What was the gift?  As good as his tapes were, he suggested on the tapes to read I’m Okay; You’re Okay every 6 months.  Until that advice I had not read a book since I graduated high school some 25 or so years before.  I read the book, several times, and that one bit of advice cause me to start reading and collecting books, tapes and CDs to the point where I had over 1000 titles that I have read or listened to; some multiple times.  The books, tapes and CDs were like stepping stones where one led to another to another, etc.  They were like “bright yellow concrete arrows” forming a “yellow brick road” all leading me to this very point in my life where hopefully I am giving the same valuable advice that Lee Shelton gave me over 30 years ago and that is to READ!  And more importantly, KEEP READING!  Be a STUDENT FOREVER!

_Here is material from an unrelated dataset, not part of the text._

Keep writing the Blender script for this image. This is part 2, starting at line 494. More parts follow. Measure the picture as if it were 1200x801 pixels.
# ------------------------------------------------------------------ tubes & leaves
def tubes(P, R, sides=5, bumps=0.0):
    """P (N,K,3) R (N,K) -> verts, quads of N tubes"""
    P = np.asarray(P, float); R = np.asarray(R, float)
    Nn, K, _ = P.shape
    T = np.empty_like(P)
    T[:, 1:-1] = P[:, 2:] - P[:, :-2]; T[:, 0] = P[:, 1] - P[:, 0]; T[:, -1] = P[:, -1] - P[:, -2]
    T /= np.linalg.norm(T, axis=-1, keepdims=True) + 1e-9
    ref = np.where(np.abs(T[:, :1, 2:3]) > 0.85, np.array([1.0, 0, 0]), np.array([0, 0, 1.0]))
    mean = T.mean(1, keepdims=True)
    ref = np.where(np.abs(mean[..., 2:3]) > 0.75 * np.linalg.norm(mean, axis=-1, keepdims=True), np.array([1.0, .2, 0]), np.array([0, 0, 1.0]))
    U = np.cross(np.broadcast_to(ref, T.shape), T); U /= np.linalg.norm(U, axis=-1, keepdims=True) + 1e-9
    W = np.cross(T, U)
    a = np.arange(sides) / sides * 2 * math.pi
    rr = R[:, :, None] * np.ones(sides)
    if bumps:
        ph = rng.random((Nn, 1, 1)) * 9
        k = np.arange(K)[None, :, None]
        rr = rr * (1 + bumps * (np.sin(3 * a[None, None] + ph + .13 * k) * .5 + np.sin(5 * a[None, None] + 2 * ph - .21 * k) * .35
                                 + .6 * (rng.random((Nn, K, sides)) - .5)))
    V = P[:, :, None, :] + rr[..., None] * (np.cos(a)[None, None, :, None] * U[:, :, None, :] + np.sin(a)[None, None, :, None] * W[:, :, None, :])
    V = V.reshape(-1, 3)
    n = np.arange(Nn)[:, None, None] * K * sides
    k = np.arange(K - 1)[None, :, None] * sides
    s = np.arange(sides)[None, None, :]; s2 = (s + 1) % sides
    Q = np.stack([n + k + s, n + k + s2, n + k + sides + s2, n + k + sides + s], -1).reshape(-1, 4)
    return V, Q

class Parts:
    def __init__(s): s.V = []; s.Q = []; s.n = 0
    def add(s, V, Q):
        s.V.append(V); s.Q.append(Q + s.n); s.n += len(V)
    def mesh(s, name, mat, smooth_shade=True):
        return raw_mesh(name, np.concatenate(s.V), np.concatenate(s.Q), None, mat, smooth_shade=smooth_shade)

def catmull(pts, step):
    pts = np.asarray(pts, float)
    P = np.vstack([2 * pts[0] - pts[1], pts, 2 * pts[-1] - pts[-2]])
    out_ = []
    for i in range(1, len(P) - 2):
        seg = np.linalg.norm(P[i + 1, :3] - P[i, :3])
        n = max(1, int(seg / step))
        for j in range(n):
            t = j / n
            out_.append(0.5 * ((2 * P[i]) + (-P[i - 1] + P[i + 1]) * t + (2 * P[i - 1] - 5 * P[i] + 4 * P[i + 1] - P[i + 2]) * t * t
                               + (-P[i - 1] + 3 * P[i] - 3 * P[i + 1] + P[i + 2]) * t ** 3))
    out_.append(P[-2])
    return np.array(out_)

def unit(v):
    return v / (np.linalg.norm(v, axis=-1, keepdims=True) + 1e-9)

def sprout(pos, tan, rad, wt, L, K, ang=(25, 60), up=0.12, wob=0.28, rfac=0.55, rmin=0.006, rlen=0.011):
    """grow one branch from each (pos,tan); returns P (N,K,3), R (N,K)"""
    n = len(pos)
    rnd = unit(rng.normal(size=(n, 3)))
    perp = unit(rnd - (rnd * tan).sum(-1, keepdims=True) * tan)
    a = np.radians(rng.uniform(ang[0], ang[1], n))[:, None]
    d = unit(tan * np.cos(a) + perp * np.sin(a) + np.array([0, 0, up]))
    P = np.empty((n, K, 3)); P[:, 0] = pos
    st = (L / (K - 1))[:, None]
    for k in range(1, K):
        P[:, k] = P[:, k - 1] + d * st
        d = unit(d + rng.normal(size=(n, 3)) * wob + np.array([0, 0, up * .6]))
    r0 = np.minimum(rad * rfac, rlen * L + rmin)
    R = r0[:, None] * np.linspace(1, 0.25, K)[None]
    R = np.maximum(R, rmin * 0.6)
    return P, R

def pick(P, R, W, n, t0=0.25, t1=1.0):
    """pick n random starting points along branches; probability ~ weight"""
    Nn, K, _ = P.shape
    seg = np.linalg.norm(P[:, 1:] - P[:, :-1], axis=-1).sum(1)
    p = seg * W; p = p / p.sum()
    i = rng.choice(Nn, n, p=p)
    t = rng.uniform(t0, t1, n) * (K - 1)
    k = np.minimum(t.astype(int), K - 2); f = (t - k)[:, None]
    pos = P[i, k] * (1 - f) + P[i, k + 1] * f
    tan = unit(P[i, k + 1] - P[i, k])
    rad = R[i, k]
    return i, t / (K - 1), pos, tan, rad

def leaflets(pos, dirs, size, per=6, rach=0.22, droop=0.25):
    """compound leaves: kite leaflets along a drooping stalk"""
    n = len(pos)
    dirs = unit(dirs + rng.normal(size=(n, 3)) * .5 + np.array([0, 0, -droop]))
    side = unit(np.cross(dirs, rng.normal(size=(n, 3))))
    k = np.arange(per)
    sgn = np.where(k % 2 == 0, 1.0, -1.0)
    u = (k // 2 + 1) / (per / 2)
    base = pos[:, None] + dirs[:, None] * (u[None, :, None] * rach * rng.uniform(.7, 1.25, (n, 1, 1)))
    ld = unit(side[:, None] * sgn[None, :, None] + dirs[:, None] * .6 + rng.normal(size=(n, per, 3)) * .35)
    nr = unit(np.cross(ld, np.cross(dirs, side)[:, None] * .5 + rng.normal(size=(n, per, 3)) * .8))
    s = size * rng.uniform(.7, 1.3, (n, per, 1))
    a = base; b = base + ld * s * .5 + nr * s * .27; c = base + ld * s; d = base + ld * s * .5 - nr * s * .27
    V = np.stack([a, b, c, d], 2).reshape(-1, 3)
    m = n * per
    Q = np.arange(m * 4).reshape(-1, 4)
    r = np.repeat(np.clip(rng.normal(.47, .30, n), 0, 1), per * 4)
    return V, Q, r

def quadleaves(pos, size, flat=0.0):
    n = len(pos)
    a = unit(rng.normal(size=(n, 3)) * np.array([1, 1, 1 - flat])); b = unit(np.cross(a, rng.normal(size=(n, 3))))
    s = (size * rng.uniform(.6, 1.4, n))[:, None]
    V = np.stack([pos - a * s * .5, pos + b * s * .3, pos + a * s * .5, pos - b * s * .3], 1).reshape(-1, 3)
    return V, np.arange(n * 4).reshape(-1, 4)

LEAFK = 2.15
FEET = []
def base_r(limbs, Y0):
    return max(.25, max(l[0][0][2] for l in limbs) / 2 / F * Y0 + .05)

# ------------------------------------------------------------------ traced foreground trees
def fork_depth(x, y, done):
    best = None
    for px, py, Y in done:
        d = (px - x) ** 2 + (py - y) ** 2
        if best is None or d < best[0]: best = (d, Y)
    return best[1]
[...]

I think it is important to also point out that there is one characteristic that needs to be addressed FIRST!  ATTITUDE!  Without the proper attitude, success will continue to be a struggle for even the brightest student.  How do you develop your attitude?  Have you ever seen a course offered on attitudes?  Being aware of my attitude or lack thereof first happened when I read Jeffrey Gitomer’s ( book, The Little Gold Book of YES!Attitude.  I must have read that book six times or more and listened to it on CD even more times (yes I also bought the book on CD).  I am sure the book contains nothing that you have not already heard from your mother but it assembles it all in one location.  Very easy to read and understand.  Implementing what Gitomer suggests is another story.  However, if you were to make a study of the book a habit, you cannot help but improve your attitude and subsequently your outlook on life.  Is it a coincidence that Gitomer’s book is “yellow” as are the arrows in the “yellow brick road?”  Maybe so; maybe not!

Thank God there are coyotes and tumbleweeds, that would be you, that still find and use the arrows; they would be considered charter members of the 3% club.  Are you a member of the 3% Club who find success by design or are you a member of the 97% Club who may find success only by accident?